Cerca de 20 años después un día me encontré con “Gonzalito, el niño cabrón” por la calle. Me presentó a su mujer y en brazos llevaba a su hija. Me habló de su trabajo de maestro en un colegio (un colegio en el que sus compañeros lo valoran, entre otras cosas, por su saber hacer con todos sus alumnos y especialmente con los “difíciles”) y de su vida en general. Me dio un abrazo antes de despedirse, y mientras contemplaba cómo se alejaba esa postal de feliz familia, recordé la cantidad de lágrimas que habían derramado sus padres 20 años atrás, y me reafirmé en mi creenciade que ningunas de las lágrimas que vierten los padres por los hijos son estériles.
Gonzalito no sólo es un buen padre y un buen profesional, además es un magnifico hijo. Y sus padres han jugado un importante papel en todo esto.
Y te preguntarás qué es lo que hicieron los padres para contribuir a este cambio, y ya me gustaría contestar que fueron mis sabios consejos, pero no es verdad (bueno, un poquito sí porque, a menudo, cuando te sumerges en un problema pierdes la perspectiva, y los ojos de quién no está sumergido ayudan a abrir “las anteojeras” y a ampliar el campo de visión).
Lo que realmente ayudó a los padres de Gonzalito ante esta situación de “crisis” es que fueron capaces de entender por qué se sentían mal como padres. Se sentían frustrados porque su hijo no seguía sus directrices independientemente de que usaran premios o castigos. “Hemos probado de todo”, decían.
Fueron capaces de tolerar el malestar que les generaba el comportamiento de su hijo. Para ello, dejaron de centrarse en las conductas de Gonzalito, y se centraron más en su papel de padres, y por último, fueron capaces de responder a los envites de Gonzalito con la seguridad de que podían utilizar las mismas herramientas que habían utilizado hasta ahora: educar y seguir educando.
Los hijos para construirse como personas precisan de tiempo y de ayuda.
Tiempo, porque cuando se educa no se puede tener prisa. Los resultados del acto de educar no son inmediatos.

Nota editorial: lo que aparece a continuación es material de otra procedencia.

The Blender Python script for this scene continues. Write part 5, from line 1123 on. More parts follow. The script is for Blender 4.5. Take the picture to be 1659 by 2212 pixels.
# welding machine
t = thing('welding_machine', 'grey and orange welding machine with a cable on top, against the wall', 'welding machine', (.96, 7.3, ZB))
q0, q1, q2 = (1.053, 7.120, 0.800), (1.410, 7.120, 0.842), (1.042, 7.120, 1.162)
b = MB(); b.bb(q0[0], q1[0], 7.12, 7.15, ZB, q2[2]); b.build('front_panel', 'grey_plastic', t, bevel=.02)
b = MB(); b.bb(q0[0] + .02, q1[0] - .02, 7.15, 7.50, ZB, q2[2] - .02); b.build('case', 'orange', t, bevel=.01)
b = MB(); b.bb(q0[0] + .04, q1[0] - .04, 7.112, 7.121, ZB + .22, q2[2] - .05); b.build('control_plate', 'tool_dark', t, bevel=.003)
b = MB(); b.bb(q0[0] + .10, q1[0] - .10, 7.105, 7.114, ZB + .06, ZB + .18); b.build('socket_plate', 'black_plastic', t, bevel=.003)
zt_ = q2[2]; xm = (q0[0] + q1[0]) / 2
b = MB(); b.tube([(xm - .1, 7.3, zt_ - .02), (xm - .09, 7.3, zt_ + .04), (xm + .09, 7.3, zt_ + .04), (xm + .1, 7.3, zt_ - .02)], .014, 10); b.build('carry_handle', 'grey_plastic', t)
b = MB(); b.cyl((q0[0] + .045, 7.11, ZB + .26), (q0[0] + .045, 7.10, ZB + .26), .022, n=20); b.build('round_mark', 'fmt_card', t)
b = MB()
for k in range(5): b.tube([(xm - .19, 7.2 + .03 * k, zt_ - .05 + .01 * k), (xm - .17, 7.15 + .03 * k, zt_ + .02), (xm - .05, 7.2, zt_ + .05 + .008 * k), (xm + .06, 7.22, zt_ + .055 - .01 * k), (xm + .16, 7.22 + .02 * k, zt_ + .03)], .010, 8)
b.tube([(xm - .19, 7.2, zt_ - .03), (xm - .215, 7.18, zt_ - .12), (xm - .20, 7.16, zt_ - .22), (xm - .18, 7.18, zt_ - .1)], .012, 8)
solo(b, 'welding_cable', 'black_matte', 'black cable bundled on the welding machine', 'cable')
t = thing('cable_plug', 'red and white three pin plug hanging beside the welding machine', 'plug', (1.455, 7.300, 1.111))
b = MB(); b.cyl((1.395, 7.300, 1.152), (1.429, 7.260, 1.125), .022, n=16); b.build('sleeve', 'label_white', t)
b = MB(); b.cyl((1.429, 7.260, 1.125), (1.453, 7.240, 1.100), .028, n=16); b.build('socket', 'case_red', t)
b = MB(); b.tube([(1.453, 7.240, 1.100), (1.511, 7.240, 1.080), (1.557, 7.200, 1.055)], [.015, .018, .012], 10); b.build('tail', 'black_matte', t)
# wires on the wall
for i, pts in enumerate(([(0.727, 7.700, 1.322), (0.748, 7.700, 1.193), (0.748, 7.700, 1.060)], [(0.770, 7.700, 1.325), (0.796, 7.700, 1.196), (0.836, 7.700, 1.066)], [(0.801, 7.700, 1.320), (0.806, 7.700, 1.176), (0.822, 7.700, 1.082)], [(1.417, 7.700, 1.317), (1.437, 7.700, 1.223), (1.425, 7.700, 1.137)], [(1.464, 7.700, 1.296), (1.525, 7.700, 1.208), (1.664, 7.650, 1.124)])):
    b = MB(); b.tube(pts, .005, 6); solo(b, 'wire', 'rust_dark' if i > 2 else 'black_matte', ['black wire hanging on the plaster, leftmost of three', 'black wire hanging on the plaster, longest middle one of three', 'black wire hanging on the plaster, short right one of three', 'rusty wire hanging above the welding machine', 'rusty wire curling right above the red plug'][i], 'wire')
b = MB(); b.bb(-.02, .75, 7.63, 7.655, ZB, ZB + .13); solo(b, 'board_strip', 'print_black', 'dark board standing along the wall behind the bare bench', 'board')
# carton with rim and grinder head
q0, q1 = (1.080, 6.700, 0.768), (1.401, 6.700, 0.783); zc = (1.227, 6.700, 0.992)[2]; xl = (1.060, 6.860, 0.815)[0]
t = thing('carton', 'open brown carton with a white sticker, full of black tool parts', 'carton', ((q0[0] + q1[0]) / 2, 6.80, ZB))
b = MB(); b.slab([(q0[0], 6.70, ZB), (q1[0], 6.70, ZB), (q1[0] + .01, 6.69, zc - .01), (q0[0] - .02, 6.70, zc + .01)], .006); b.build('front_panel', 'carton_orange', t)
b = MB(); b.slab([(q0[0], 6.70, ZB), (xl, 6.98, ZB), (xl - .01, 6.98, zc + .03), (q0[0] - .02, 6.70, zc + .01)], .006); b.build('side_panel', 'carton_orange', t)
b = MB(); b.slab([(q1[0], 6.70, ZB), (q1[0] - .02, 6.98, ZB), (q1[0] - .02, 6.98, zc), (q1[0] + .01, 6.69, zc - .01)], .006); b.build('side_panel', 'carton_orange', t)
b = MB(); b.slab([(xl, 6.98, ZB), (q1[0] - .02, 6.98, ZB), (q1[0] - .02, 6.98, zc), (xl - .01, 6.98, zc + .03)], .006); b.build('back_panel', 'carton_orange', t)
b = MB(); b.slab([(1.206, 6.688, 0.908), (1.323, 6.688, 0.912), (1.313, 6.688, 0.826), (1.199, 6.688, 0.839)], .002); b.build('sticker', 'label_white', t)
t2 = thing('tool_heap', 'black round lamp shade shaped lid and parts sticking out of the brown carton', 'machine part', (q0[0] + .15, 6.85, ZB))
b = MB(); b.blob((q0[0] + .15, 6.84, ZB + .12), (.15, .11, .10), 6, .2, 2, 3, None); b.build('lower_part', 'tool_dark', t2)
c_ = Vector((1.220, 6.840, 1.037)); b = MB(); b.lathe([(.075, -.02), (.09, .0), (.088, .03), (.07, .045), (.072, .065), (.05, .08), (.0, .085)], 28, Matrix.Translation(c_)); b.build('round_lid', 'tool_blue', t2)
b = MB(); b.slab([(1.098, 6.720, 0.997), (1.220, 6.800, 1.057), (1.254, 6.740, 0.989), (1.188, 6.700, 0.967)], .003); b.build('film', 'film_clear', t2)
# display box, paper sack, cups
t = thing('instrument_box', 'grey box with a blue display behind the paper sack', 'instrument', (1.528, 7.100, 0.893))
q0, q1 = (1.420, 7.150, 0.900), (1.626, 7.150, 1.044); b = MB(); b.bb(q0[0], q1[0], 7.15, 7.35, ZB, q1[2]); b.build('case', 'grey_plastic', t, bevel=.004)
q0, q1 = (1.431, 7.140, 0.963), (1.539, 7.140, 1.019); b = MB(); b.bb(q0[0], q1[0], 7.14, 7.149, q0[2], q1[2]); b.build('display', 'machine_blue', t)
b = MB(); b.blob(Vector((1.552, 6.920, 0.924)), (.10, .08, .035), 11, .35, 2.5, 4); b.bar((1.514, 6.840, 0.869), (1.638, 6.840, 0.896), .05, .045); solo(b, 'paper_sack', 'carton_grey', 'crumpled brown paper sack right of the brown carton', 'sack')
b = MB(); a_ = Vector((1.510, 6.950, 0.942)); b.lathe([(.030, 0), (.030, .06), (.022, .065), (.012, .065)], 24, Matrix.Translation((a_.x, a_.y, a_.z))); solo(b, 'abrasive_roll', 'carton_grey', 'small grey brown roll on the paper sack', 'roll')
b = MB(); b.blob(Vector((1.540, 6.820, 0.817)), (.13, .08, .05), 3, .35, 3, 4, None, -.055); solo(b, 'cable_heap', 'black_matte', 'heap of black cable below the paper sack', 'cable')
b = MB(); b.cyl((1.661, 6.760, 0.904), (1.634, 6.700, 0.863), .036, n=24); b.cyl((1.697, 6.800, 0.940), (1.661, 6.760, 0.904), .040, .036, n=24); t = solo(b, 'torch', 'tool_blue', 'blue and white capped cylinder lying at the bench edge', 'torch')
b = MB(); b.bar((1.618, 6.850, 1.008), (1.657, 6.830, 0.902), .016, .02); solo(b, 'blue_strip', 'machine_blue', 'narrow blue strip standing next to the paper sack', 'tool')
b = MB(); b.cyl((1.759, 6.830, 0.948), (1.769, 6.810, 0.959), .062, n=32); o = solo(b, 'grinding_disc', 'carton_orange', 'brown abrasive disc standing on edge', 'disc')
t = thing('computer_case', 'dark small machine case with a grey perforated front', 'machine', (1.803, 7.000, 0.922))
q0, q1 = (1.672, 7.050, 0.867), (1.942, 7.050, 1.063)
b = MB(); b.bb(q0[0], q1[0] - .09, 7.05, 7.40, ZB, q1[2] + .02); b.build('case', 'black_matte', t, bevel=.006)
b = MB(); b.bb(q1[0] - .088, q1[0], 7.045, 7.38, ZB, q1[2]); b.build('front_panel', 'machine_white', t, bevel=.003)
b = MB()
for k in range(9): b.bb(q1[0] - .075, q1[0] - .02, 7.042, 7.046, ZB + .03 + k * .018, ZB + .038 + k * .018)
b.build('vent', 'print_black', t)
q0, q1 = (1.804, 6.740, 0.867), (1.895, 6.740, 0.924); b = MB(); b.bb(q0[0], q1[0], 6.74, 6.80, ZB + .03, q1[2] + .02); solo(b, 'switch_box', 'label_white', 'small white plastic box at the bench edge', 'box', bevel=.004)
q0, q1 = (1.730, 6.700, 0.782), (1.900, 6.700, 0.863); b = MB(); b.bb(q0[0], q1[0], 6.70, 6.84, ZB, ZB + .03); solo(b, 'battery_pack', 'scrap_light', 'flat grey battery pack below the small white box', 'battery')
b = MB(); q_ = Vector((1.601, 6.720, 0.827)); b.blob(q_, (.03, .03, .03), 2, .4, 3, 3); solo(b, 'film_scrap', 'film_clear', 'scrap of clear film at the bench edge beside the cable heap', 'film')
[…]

Ayuda, porque nuestros hijos siempre van a necesitar alguien que les guíe, alguien que ponga las señales. Y en la adolescencia puede que se sientan fascinados por las señales y guías de otros y combatan con energía las que los padres les marcamos. Esto es normal que ocurra, pero si los padres nos bloqueamos por el miedo cuando los hijos se descontrolan, ¿quién los va a guiar con amor y mano firme?
Los padres de Gonzalito pidieron ayuda, una ayuda que les permitió volver a confiar en lo que estaban haciendo. Fueron perseverantes en la tarea de educar, y se armaron de paciencia para ver los resultados. Así, Gonzalito solo necesitó tener 30 años para poder comportarse como uno de 30 años.
¡Ay Gonzalito!, cada vez que conozco a los padres de un nuevo niño cabrón, y a veces creo que hay epidemias, te recuerdo a ti y a tus padres, y en ese pensamiento encuentro una oportunidad de sentirme reconfortado por mi trabajo, un trabajo que consiste en animar, dar ánimo, infundir vigor, a los padres para que confíen en la educación, porque cuando los padres educan, trasmiten a sus hijos acción, calor y vida. Eso es educar. Y son tantos y tantos los padres y madres empeñados en la tarea, que sigo sonriendo cada vez que le digo a unos padres: ”el niño lo que tiene es un poquito del síndrome”.
Sí, es verdad, la historia de Gonzalito es un cuento con final feliz, pero os recuerdo que muchas veces los padres, los de Gonzalito también, nos desesperamos apenas va el cuento por los primeros capítulos.
Y así, sin pausa, mientras educamos, pasa la vida.